The federal Environmental Protection Agency says Central Maine Power’s permit application now being reviewed by the U.S. Army Corps of Engineers for its controversial New England Clean Energy Connect transmission line project is incomplete and needs a “detailed analysis” of alternatives.              

In an April 25 letter to the U.S. Army Corps of Engineers’ New England office, Beth Alafat, acting chief of EPA’s Wetlands Protection Unit, told the U.S. Army Corps of Engineers CMP’s incomplete application prevented the public from having a full understanding of the $950 million 145-mile transmission project during the Army Corps’ public comment period, which ended on April 25.

“One way to address the deficiency of important project information available during the comment period would be for the [Army Corps] to issue a revised public notice for the project,” Alafat wrote.

Impact on wetlands

Other points made by Alafat in her strongly worded nine-page letter to the Army Corps’ New England office addressed:

“As proposed, the project would cause direct and secondary impacts to many wetlands, streams and vernal pools … The transmission line would clear 1,800 acres of land and cross more than 200 rivers, streams and brooks, removing over 11 linear miles of riparian vegetation adjacent to these aquatic resources.
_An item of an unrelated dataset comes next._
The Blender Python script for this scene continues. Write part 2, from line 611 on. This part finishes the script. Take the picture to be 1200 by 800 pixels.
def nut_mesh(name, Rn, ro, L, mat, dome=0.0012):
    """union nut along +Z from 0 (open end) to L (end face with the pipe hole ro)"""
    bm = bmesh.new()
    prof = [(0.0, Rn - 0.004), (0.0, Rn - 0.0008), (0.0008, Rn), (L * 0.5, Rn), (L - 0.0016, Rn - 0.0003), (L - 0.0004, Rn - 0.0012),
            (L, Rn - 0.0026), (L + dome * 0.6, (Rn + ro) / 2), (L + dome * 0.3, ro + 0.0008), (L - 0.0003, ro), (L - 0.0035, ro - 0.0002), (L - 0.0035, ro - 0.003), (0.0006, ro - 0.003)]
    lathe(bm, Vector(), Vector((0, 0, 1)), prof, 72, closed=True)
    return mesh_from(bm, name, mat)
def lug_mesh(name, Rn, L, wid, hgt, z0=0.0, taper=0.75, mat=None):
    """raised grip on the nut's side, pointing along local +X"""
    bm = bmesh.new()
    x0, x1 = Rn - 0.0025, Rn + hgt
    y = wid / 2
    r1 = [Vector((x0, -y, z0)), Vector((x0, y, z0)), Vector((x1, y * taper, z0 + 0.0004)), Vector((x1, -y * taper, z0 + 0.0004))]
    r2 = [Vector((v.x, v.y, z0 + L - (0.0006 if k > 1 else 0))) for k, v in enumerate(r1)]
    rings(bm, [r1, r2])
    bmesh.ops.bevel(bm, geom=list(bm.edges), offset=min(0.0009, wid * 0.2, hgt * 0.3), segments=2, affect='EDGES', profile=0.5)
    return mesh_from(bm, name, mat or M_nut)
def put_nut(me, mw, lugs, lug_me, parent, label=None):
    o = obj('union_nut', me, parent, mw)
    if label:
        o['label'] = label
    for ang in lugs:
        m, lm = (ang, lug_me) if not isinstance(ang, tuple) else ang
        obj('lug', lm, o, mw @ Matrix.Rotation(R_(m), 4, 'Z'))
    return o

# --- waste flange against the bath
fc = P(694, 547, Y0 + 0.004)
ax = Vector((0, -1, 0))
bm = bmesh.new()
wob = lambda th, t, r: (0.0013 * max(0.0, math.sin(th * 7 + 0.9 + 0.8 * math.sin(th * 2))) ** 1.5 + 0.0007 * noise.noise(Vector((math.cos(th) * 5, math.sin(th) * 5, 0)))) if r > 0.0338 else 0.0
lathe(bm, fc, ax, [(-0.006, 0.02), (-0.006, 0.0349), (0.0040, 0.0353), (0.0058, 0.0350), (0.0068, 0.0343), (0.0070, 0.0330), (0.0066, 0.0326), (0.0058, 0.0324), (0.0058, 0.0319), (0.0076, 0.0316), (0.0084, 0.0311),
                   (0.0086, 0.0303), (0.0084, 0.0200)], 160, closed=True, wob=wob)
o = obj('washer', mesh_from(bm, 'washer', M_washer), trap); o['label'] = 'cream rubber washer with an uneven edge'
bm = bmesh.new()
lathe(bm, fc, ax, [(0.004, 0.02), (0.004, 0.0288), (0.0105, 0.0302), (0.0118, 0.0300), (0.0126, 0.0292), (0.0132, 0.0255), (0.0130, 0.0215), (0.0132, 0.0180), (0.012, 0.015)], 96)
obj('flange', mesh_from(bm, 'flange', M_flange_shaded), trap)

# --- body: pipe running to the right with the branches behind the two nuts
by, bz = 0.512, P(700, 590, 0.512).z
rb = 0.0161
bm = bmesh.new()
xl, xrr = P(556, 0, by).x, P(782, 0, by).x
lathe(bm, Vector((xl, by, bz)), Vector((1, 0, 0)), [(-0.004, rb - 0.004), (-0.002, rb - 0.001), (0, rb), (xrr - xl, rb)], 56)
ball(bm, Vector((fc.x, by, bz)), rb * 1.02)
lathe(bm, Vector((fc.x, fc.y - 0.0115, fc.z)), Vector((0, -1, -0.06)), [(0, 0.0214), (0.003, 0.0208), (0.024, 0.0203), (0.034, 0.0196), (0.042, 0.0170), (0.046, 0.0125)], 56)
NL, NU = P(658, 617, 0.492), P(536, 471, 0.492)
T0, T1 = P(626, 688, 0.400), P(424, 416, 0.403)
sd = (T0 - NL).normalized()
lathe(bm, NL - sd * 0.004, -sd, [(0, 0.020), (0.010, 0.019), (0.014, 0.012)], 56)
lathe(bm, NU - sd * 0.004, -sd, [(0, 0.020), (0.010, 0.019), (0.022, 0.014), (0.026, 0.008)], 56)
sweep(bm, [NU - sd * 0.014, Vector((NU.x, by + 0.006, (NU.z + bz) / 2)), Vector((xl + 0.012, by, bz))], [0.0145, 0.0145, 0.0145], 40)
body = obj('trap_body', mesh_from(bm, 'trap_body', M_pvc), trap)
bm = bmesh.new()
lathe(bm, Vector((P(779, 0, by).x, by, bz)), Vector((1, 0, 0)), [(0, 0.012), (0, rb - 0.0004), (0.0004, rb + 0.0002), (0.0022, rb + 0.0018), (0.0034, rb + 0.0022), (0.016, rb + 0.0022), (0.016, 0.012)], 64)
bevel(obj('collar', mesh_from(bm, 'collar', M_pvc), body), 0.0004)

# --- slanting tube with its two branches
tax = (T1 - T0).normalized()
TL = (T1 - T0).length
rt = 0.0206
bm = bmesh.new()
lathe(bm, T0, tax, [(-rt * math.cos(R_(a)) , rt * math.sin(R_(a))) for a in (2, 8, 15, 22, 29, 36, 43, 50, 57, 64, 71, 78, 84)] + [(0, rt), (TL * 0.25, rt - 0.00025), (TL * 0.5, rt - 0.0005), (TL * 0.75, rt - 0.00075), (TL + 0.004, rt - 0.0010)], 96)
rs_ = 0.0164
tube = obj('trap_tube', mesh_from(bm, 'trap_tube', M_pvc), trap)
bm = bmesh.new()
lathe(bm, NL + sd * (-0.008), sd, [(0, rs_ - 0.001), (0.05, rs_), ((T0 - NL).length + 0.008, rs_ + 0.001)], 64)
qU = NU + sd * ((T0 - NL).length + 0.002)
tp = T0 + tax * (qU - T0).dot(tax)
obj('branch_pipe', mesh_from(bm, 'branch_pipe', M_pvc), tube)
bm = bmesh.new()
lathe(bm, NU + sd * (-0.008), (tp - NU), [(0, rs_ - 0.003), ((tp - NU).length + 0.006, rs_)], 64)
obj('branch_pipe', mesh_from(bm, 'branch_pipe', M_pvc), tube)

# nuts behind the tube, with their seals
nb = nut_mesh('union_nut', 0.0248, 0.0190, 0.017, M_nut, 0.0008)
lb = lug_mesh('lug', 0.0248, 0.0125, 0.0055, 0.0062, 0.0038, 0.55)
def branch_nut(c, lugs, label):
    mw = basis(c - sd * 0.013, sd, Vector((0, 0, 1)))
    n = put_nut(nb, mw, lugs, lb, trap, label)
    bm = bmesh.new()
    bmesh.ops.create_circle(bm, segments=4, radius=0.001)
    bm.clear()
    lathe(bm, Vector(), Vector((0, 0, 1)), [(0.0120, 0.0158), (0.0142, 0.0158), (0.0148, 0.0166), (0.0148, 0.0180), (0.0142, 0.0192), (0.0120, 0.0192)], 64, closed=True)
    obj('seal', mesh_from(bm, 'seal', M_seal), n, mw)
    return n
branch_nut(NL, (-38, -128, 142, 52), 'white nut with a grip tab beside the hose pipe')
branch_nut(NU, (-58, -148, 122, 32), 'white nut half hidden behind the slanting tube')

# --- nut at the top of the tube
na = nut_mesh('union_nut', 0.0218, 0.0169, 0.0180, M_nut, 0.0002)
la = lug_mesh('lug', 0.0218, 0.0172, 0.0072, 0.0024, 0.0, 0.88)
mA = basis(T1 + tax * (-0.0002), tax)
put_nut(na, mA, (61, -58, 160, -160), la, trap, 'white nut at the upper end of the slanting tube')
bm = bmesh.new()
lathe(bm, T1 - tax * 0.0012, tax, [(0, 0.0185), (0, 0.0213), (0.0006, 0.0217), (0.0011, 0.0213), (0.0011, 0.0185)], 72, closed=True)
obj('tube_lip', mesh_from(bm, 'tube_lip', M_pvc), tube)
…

The project would impact hundreds of acres of wetlands, including 242 vernal pools, mostly through secondary impacts.”

Alafat’s conclusion: “Given the substantial aquatic impacts … it is especially important to conduct a complete alternatives analysis with the goal of avoiding and minimizing project impacts, fully considering alternative border crossing locations, alternative transmission line routes and alternative to aerial installation. The analysis must consider alternatives and design measures to avoid, and where unavoidable, minimize impacts to aquatic resources.”

Alafat pointedly stated: “Alternatives to the proposed action that would cause less impact to the aquatic ecosystem have not been fully explored.”

She recommended that “specific routing alternatives be considered, including underground routing along existing local, state and/or federal roadway or railway corridors, or along other existing previously disturbed linear corridors, including logging roads, as well as underground routes along the proposed corridor on new alignment (with minimized vegetation clearing) between the Canadian border and the Forks, or other new alignment corridors.”

Alafat expressed the EPA’s willingness to “continue to work” with the Army Corps and CMP during the Army Corps’ review of the NECEC project, adding her sense that an “interagency meeting with the applicant in the near future would be helpful.”

NRCM’s reaction

The Natural Resources Council of Maine, one of the leading critics of CMP’s project, applauded the EPA letter and its recommendation that the Army Corps “start its permitting process over” and “focus more attention” on the project’s environmental impacts, the environmental organization stated in a news release. 

“EPA’s letter confirms what we have been saying about the CMP transmission corridor for nearly two years,” said Nick Bennett, NRCM’s staff scientist. “The corridor would cause serious harm to Maine’s clean water, fisheries and wildlife. CMP failed to look at less-damaging alternatives, such as burying the corridor along Route 201, and its proposed compensation for the corridor’s environmental damage is woefully inadequate. … This permitting process needs to be slowed down, and all alternative routes and environmental impacts need a thorough analysis.”

The EPA letter comes at a critical time for CMP as it moves through the regulatory process, which includes getting permits from the Maine Department of Environmental Protection, the Maine Land Use Planning Commission, the Army Corps and others. It received a “certificate of public convenience and necessity” from the Maine Public Utilities Commission on April 11.